As far as I am aware, the first person to mathematically formalize this relationship, and develop a method to generate arbitrary tuning systems for arbitrary timbres and vice-versa, was William Sethares [3]. He has a great webpage at http://sethares.engr.wisc.edu/ , with many audio examples. His book “Tuning Timbre Spectrum Scale” should be considered the most important book on music theory ever written because it generalizes all previous musical theories, and solves the problem of the exhaustion of harmonic novelty in music without having to resort to unlistenable crap like serialism.
And now we get to the link to the main article, and the reason why Sethare’s work was such a revelation to me. I shared a house with a music student for several years, and I became heavily involved in the classical music subculture. Back then I only knew of the Pythagorean ratio-based concept of harmony. I listened to a great variety of Western classical music, and attended several concerts. As my knowledge increased, I became disillusioned with pre-modern classical music, because each new composition began to sound like a reworking of something I had heard before. Traditional music theory simply didn’t have enough scope for novelty. I studied the works of Harry Partch, who pushed ratio-based music theory about as far as it can go, and I wasted a lot of time attempting to extend his theory, but I never felt I had reached a satisfactory conclusion.
Of course I was exposed to atonal composition via my musician friends, and my initial reaction was the same as almost everybody’s: I hated it. But both the obvious high status of this kind of music and my lack of knowledge of any alternative source of novelty slowly changed my preferences. I started listening to Second Viennese School composers and free jazz. The more I listened the more I liked it, and I gradually turned into an atonal music snob like my musician friends.

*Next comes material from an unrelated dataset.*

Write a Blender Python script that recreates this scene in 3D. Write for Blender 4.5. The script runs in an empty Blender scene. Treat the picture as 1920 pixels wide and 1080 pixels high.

And then I left university and lost all contact with them. I forgot all about classical music for several years. When I listened to atonal music again I found I had reverted to my original preference. I’m now very certain the only reason I liked it was social signaling. I declared music to be dead and lost all interest in it.
When I later discovered Sethares’s work it shook my beliefs about music to the core. My whole atonal adventure was built on a mistake. We’re no longer limited by physical instruments and it’s really possible to compose music simultaneously strange and beautiful. I now promote Sethares’s work in the hope that more musicians will adopt it and create sometime great.
[1] R. Plomp and W. J. M. Levelt, “Tonal Consonance and Critical Bandwidth,” Journal of the Acoustical Society of America.38, 548-560 (1965). [2] Approximately. Note that octaves on a piano are tuned slightly sharp, because piano strings are not simple mathematical abstractions, but have thickness and other properties such that they don’t produce perfectly harmonic sound. [3] Sethares, W.A. (1993), Local consonance and the relationship between timbre and scale. Journal of the Acoustical Society of America, 94(1): 1218.